Sweden’s Social Democrats call for ban on new free schools

Sweden's opposition Social Democrats have called for a total ban on the establishment of new profit-making free schools, in a sign the party may be toughening its policies on profit-making in the welfare sector.

Sweden's Social Democrats call for ban on new free schools

“We want the state to slam on the emergency brakes and bring in a ban on establishing [new schools],” the party’s leader, Magdalena Andersson, said at a press conference.

“We think the Swedish people should be making the decisions on the Swedish school system, and not big school corporations whose main driver is making a profit.” 

Almost a fifth of pupils in Sweden attend one of the country’s 3,900 primary and secondary “free schools”, first introduced in the country in the early 1990s. 

Even though three quarters of the schools are run by private companies on a for-profit basis, they are 100 percent state funded, with schools given money for each pupil. 

This system has come in for criticism in recent years, with profit-making schools blamed for increasing segregation, contributing to declining educational standards and for grade inflation. 

In the run-up to the 2022 election, Andersson called for a ban on the companies being able to distribute profits to their owners in the form of dividends, calling for all profits to be reinvested in the school system.  

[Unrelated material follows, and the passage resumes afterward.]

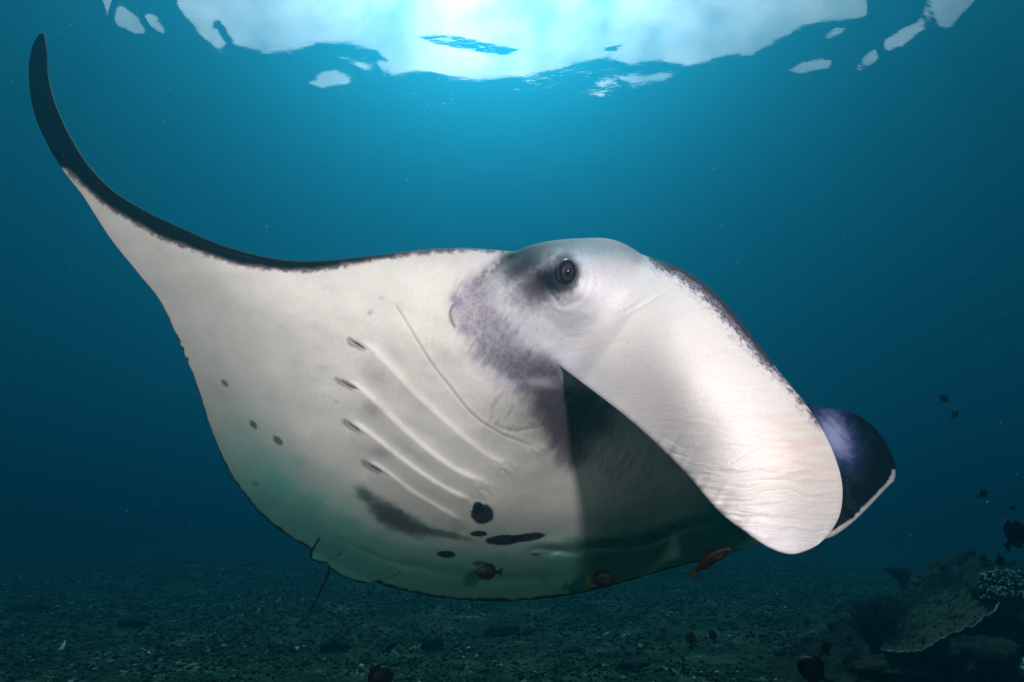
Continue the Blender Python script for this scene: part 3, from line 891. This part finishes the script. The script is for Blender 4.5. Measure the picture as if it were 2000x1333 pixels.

READ ALSO: Sweden’s pioneering for-profit ‘free schools’ under fire 

Andersson said that the new ban on establishing free schools could be achieved by extending a law banning the establishment of religious free schools, brought in while they were in power, to cover all free schools. 

“It’s possible to use that legislation as a base and so develop this new law quite rapidly,” Andersson said, adding that this law would be the first step along the way to a total ban on profit-making schools in Sweden.